30年7月、朝廷は、甲斐源氏の源頼信を派遣。平忠常の乱は鎮圧した。
桓武平氏は、没落。京都では、源頼信が台頭するようになる。また、関東の武士(坂東武者)は、源頼信を中心に結束するようになった。
前九年の役
舞台は、東北に移る。東北は、日本海側の出羽国と太平洋側の陸奥国で構成されていた。
陸奥の安倍氏が受領と対立。関白頼通は、源頼信の子の頼義とを東北に派遣した。関東の武士を引き連れて苦戦。出羽の国の清原氏の援助を受けて、62年にようやく鎮圧した。
翌63年、源頼義は鎌倉に八幡宮を建立した。
後三年の役
東北は、出羽の清原氏が勢力を伸ばした。83年、清原氏で内紛が起こる。源頼義の子である義家はこの内紛に介入。清原秀衡が勝利した。
奥州藤原氏
藤原清衡は、後三年の役に勝利すると、姓を藤原に変えた。平泉(岩手県南部)に拠点を置き、奥州藤原氏を開いた。
経済 荘園制度
国司
10世紀に入り、班田制が崩壊。税の徴収は受領(国司)に一任されるようになる。一定の税金を収めればそれ以上の税収は、自分の給料にすることができた。そのため、中小貴族においては、魅力的な役職になった。
11世紀に入ると、中小貴族は、朝廷や上級貴族に賄賂を送り、受領になるようになった。その方法は、私財で朝廷の儀式や自社の造営を実施した(成功・じょうごう)。
11世紀後半には、受領は交代時にのみ現地に赴き、目代を派遣して収入のみを得るようになった。国衙は、その国の有力者が在庁官人(ざいちょうかんじん)として世襲して働くようになった。
11世紀の荘園 寄進地系荘園
10世紀、荘園の経営は、有力農民は受領から荘園を守る必要があった。そのため、土地の名義を有力者に変えて、税金よりもやすいレンタル料で土地を借りる手法を取った。
このような荘園を寄進地系荘園という。
文化)平等院鳳凰堂
浄土教
11世紀初頭、末法思想が流行した。末法思想とは、現代で言う世紀末思考のように、この世の終わりが来るという考え方である。

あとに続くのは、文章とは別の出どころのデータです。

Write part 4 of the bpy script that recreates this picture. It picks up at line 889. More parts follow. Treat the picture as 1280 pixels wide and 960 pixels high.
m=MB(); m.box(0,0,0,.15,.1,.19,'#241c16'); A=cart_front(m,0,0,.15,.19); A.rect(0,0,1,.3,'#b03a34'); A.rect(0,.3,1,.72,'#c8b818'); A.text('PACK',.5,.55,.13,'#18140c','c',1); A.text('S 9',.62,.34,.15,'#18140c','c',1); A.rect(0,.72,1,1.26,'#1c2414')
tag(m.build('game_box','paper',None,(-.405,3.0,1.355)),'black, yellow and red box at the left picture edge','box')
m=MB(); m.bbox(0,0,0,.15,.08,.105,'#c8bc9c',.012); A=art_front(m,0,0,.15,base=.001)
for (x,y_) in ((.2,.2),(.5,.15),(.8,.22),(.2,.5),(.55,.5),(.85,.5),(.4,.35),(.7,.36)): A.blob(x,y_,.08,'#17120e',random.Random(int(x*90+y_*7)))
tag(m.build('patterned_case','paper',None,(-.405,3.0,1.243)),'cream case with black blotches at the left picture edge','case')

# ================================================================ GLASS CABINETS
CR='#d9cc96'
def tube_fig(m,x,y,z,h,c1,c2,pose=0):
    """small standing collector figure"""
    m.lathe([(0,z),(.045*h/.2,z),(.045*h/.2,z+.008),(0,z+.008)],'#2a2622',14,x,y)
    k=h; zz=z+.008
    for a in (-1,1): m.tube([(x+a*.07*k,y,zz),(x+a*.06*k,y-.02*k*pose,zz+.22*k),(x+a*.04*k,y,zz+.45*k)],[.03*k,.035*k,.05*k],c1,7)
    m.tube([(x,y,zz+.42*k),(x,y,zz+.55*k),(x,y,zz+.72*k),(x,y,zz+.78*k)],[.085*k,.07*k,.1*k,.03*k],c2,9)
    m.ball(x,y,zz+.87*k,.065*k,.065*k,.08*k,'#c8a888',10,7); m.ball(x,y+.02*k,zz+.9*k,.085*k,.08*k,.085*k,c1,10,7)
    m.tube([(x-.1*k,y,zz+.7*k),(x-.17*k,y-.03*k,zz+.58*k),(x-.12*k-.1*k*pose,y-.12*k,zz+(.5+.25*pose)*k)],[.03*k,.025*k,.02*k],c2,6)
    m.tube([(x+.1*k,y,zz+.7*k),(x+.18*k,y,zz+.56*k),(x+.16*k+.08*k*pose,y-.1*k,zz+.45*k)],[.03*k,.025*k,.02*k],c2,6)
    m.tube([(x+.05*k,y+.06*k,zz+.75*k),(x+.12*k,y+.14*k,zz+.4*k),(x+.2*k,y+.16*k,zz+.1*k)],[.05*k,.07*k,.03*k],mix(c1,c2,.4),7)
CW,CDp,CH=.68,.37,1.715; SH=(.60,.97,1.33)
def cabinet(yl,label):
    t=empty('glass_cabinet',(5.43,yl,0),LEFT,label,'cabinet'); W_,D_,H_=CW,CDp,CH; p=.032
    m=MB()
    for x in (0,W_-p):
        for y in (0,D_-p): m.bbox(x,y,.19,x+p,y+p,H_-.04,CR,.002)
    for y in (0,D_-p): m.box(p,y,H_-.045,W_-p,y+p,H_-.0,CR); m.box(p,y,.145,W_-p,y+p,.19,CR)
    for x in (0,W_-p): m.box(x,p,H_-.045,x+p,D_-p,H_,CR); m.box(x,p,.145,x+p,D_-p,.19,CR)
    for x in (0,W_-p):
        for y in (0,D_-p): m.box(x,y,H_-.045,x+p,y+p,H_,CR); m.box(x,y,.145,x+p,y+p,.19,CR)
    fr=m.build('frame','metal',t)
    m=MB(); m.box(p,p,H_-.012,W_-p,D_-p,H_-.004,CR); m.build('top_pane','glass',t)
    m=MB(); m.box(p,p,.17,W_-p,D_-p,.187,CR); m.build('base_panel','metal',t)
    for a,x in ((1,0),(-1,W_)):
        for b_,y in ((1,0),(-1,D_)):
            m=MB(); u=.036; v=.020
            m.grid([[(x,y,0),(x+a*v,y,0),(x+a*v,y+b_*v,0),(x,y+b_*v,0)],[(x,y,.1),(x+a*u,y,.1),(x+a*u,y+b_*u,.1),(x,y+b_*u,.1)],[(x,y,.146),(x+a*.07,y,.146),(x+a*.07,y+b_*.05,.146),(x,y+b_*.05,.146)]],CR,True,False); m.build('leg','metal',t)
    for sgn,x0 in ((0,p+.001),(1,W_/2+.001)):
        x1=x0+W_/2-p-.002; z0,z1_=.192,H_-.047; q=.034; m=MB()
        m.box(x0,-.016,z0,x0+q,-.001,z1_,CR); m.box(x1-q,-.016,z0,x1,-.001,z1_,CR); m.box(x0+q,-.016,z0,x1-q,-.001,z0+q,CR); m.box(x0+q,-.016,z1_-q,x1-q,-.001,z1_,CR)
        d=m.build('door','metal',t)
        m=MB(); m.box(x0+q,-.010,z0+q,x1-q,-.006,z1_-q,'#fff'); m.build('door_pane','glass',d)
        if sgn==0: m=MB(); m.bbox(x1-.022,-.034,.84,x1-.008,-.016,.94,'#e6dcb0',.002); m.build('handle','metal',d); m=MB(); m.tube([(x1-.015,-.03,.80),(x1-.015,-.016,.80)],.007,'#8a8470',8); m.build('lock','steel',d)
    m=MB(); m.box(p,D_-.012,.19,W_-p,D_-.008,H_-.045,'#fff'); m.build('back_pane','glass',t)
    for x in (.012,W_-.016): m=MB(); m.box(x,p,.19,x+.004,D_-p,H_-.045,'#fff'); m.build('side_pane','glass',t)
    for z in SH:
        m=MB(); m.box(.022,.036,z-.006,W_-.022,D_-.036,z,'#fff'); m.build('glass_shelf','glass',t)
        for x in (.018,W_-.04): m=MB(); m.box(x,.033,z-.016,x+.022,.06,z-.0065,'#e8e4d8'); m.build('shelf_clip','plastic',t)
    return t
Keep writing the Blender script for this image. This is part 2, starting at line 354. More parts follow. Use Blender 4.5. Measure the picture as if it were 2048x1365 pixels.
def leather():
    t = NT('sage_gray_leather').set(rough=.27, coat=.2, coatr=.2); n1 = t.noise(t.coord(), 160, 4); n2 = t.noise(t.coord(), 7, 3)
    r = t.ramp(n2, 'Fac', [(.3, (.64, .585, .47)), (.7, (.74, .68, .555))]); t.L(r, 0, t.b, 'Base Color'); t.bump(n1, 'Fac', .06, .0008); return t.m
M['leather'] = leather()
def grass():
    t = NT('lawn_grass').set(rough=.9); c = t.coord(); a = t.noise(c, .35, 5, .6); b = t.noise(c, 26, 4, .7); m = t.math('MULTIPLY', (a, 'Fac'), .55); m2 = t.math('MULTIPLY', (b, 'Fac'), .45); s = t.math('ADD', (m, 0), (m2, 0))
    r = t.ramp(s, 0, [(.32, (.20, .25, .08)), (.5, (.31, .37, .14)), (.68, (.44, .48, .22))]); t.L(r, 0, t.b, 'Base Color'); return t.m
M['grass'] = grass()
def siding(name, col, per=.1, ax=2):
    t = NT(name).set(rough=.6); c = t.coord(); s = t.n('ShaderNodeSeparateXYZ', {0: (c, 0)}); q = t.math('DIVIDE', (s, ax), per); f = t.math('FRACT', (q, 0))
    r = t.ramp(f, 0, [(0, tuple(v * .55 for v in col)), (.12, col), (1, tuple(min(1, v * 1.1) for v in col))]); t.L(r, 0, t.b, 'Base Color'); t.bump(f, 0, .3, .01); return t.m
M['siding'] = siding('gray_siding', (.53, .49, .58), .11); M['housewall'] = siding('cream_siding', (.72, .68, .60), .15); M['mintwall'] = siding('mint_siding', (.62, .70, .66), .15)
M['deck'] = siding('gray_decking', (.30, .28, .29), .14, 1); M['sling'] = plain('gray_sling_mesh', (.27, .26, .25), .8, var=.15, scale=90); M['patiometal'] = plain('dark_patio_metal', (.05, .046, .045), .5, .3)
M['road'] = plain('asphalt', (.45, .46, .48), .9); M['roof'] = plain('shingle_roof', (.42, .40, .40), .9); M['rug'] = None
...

ヨーロッパでも、1000年後に最後の審判が来るという信仰があり、1000年以降、それが現実味を帯びてきた。
この頃、貴族を中心に極楽浄土に憧れるようになった。
頼通は、別荘地の京都郊外の宇治に平等院鳳凰堂を建設した。10円玉に描かれている建物である。これは、極楽浄土を想像して建築された。